* **YOUR TASK**: Return only the lines from the start of the records through the line that contains "tag(cl, 'clover leaves", inclusive; leave out all pictures.

* **RECORDS PROVIDED**:
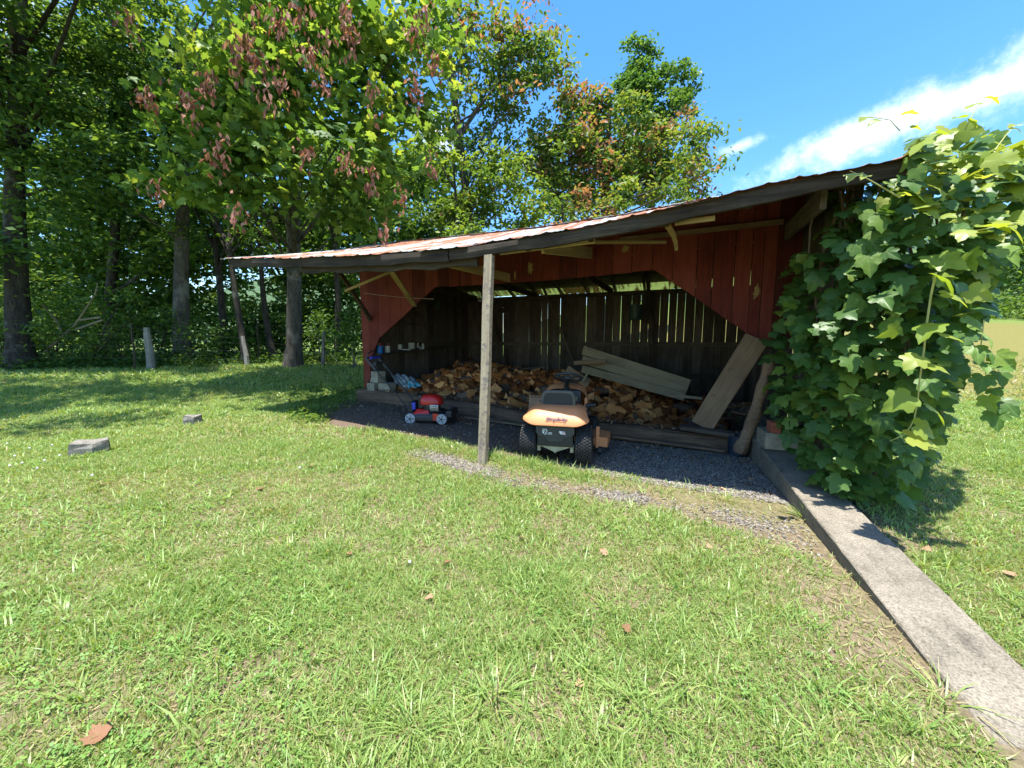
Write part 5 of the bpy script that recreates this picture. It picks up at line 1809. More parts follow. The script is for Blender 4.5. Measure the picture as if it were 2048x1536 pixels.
# clover and small broad leaves among the grass
trif = ([], [])
for a in (0, 2.1, 4.2):
    b = len(trif[0])
    c_, s__ = math.cos(a), math.sin(a)
    for (r_, w_, z_) in ((0.06, 0, 0), (0.5, -.34, .05), (0.95, -.2, 0.0), (0.86, 0, .03), (0.95, .2, 0.0), (0.5, .34, .05)):
        trif[0].append((r_ * c_ - w_ * s__, r_ * s__ + w_ * c_, z_))
    trif[1].append(tuple(b + i for i in range(6)))
N = 38000
y = 0.6 + 8.5 * rng.random(N) ** 1.5; x = rng.uniform(-1, 1, N) * (1.42 * y + 1.0)
pm = sstep(vnoise(x + 40, y + 3, 1.0) * .6 + vnoise(x, y + 20, 2.9) * .4, 0.45, 0.62)
s, d = sdv(x, y)
keep = (rng.random(N) < pm) & (rng.random(N) < lawn_density(x, y)) & ~((s > -0.7) & (s < 7.0) & (d > -1.5))
x, y = x[keep], y[keep]; m = len(x)
cl = scatter('clover', [trif], np.zeros(m, int), np.stack([x, y, zg(x, y) + rng.uniform(0.012, 0.045, m)], 1),
             frames(rng.normal(size=(m, 3)) * 0.3 + np.array([0, 0, 1]), spin(m)), rng.uniform(0.009, 0.019, m) * (1 + y * .06), rng.uniform(0, 1, m), [M['clover']])
tag(cl, 'clover leaves mixed into the lawn', 'clover', kind='stuff')

# gravel: loose stones in the yard and along the drip line
stone = ([(-.5, -.35, -.1), (.45, -.4, -.1), (.5, .35, -.1), (-.4, .42, -.1), (-.3, -.2, .32), (.28, -.22, .28), (.3, .2, .3), (-.22, .25, .36)],
         [(0, 1, 5, 4), (1, 2, 6, 5), (2, 3, 7, 6), (3, 0, 4, 7), (4, 5, 6, 7)])
stone2 = ([(-.5, -.2, -.1), (.1, -.5, -.1), (.55, .1, -.1), (-.1, .45, -.1), (-.15, -.12, .4), (.2, .05, .33), (-.05, .2, .36)],
          [(0, 1, 4), (1, 5, 4), (1, 2, 5), (2, 6, 5), (2, 3, 6), (3, 0, 4), (3, 4, 6), (4, 5, 6)])
N = 20000
s = rng.uniform(-0.62, 3.0, N); d = rng.uniform(-1.9, -0.2, N)
k1 = rng.random(N) < sstep(s + 0.6 * (vnoise(s, d, 1.5) - .5), 2.6, 1.0) * 0.95
s2 = rng.uniform(-0.3, 3.9, N // 2)
d2 = -2.42 + 0.10 * np.sin(s2 * 2.1) - 0.16 * sstep(s2, 2.5, -0.5) + rng.normal(size=N // 2) * (0.09 + 0.06 * sstep(s2, 1.5, -0.3))
k2 = rng.random(N // 2) < 0.14 + 0.6 * sstep(vnoise(s2, d2, 1.9), 0.40, 0.62)
s3 = rng.uniform(-0.3, 6.5, 2600); d3 = rng.uniform(-1.7, -0.2, 2600)
S3 = np.concatenate([s[k1], s2[k2], s3]); D3 = np.concatenate([d[k1], d2[k2], d3])
pale = np.concatenate([np.zeros(k1.sum()), np.ones(k2.sum()) * -.12, np.zeros(2600)])
x = O.x + E1.x * S3 + E2.x * D3; y = O.y + E1.y * S3 + E2.y * D3
ok = (x < wall_x(y) - 0.02)
x, y, pale, D3 = x[ok], y[ok], pale[ok], D3[ok]; m = len(x)
zst = np.where(D3 > -1.75, gz(x, y) + 0.024, zg(x, y) + 0.006)
gvl = scatter('gravel', [stone, stone2], rng.integers(0, 2, m), np.stack([x, y, zst], 1),
              frames(rng.normal(size=(m, 3)) * 0.35 + np.array([0, 0, 1]), spin(m)), np.stack([rng.uniform(.009, .032, m), rng.uniform(.009, .027, m), rng.uniform(.006, .020, m)], 1),
              np.clip(rng.beta(1.1, 1.3, m) + pale, 0, 1), [M['gravel']])
tag(gvl, 'grey crushed gravel in the yard and along the drip line', 'gravel', kind='stuff')


# tall tufts of coarse grass, each a plant of its own
def tuft(px, py, label, n, h, spread=0.9, dry=0.1, width=0.007, base=0.05):
    p = on_ground(px, py)
    tn = np.clip(rng.normal(0.6, .2, n), .2, 1); tn[rng.random(n) < dry] = 0.1
    hh = rng.uniform(.5, 1.0, n) * h
    off = rng.normal(size=(n, 2)) * base
    out = np.concatenate([off / base, np.ones((n, 1)) * 0], 1) + rng.normal(size=(n, 3)) * .3; out[:, 2] = 0
    lean = out * spread * rng.uniform(.3, 1, n)[:, None] + np.array([0, 0, 1.0])
    o = scatter('grass_tuft', [blade(b, 4) for b in (.3, .7, 1.1)], rng.integers(0, 3, n), np.concatenate([off, np.zeros((n, 1)) - .01], 1),
                frames(lean, out), np.stack([rng.uniform(.7, 1.3, n) * width, hh, hh], 1), tn, [M['grass']])
    o.location = (p.x, p.y, zg(p.x, p.y).item())
    return tag(o, label, 'grass tuft', 'coarse grass tufts in the lawn')


tuft(830, 1465, 'big spreading grass tuft at the bottom of the lawn, left of the twin stalks', 80, 0.21, 1.2, .1, .007, .05)
tuft(990, 1400, 'grass tuft with two pale upright stalks near the bottom of the lawn', 70, 0.22, 1.3, .1, .006, .04)
tuft(1300, 1420, 'loose grass tuft near the bottom, right of the twin stalks', 46, 0.20, 1.1, .15, .006, .09)
tuft(120, 1240, 'bright yellow-green tuft at the far left of the lawn', 90, 0.17, .8, .0, .008, .12)
tuft(350, 1120, 'wispy grass tuft on the left of the lawn below the large stone', 40, 0.16, .9)
tuft(780, 1145, 'bluish upright tuft in the middle of the lawn', 36, 0.13, .5)
tuft(520, 1075, 'low spreading tuft left of the lawn centre', 60, 0.14, 1.1, base=.04)
tuft(1450, 1005, 'pale dry tuft on the drip line in front of the gravel', 60, 0.17, .6, .4, .006, .04)
tuft(1385, 985, 'small tuft beside the pale dry one in front of the gravel', 24, 0.14, .7, .2)
tuft(1250, 965, 'green tuft at the shade edge right of the riding mower', 30, 0.15, .7)
tuft(1612, 1040, 'broad-bladed dark green tuft against the concrete wall', 34, 0.22, .9, .0, .014, .03)
tuft(1720, 1160, 'straggly tuft at the foot of the concrete wall', 26, 0.13, 1.0)
tuft(1890, 1395, 'tuft leaning over the near end of the concrete wall', 34, 0.17, 1.0)
tuft(1000, 905, 'bright grass tuft at the foot of the eave post', 60, 0.15, .7, .0, .008, .08)
tuft(1130, 925, 'bright tuft in front of the riding mower wheels', 60, 0.13, .7, .05, .008, .14)
tuft(930, 898, 'bright tuft on the shade edge left of the eave post', 40, 0.13, .7, .05, .008, .1)
stk = MB()
p = on_ground(985, 1405)
for dx in (0, 0.02):
    stk.tube([(dx, 0, 0), (dx + .003, -.05, .09), (dx + .012, -.11, .20)], [.0022, .002, .001], 5)
o = stk.obj('grass_stalk', M['panel'], loc=(p.x, p.y, p.z)); tag(o, 'pair of pale bare stalks rising from the tuft near the bottom', 'grass stalk')

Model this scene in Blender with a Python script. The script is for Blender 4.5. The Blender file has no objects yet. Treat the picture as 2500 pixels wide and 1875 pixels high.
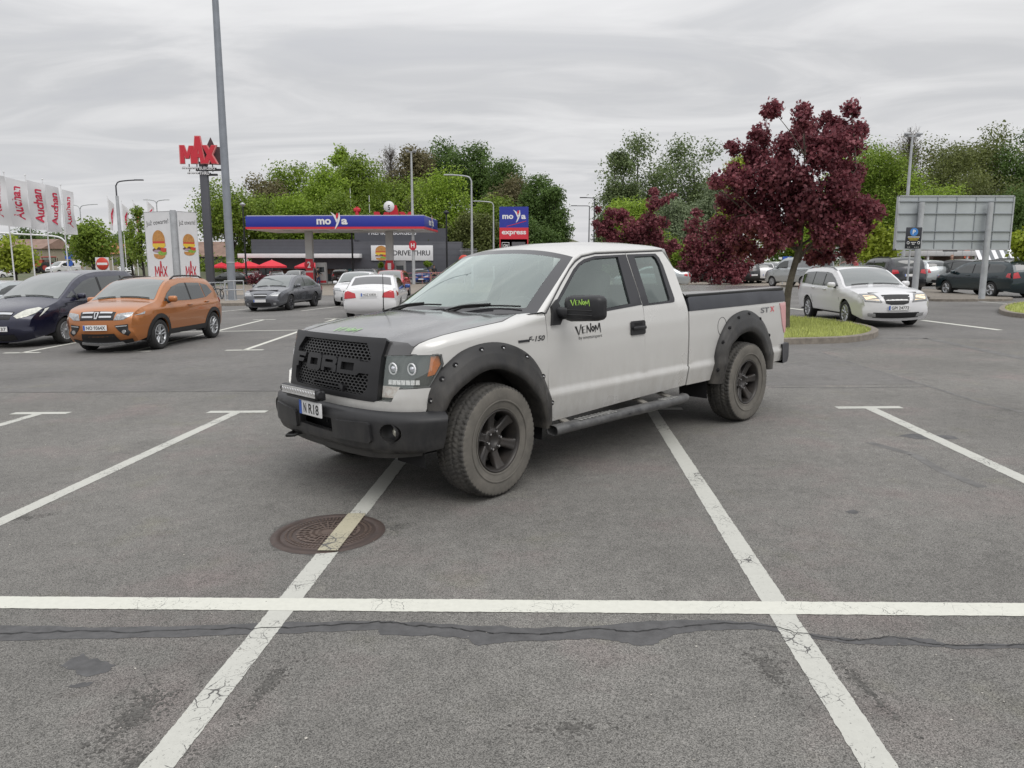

* **SOLVED EXERCISE**:
Write part 5 of the bpy script that recreates this picture. It picks up at line 1809. More parts follow. The script is for Blender 4.5. Measure the picture as if it were 2048x1536 pixels.
# clover and small broad leaves among the grass
trif = ([], [])
for a in (0, 2.1, 4.2):
    b = len(trif[0])
    c_, s__ = math.cos(a), math.sin(a)
    for (r_, w_, z_) in ((0.06, 0, 0), (0.5, -.34, .05), (0.95, -.2, 0.0), (0.86, 0, .03), (0.95, .2, 0.0), (0.5, .34, .05)):
        trif[0].append((r_ * c_ - w_ * s__, r_ * s__ + w_ * c_, z_))
    trif[1].append(tuple(b + i for i in range(6)))
N = 38000
y = 0.6 + 8.5 * rng.random(N) ** 1.5; x = rng.uniform(-1, 1, N) * (1.42 * y + 1.0)
pm = sstep(vnoise(x + 40, y + 3, 1.0) * .6 + vnoise(x, y + 20, 2.9) * .4, 0.45, 0.62)
s, d = sdv(x, y)
keep = (rng.random(N) < pm) & (rng.random(N) < lawn_density(x, y)) & ~((s > -0.7) & (s < 7.0) & (d > -1.5))
x, y = x[keep], y[keep]; m = len(x)
cl = scatter('clover', [trif], np.zeros(m, int), np.stack([x, y, zg(x, y) + rng.uniform(0.012, 0.045, m)], 1),
             frames(rng.normal(size=(m, 3)) * 0.3 + np.array([0, 0, 1]), spin(m)), rng.uniform(0.009, 0.019, m) * (1 + y * .06), rng.uniform(0, 1, m), [M['clover']])
tag(cl, 'clover leaves mixed into the lawn', 'clover', kind='stuff')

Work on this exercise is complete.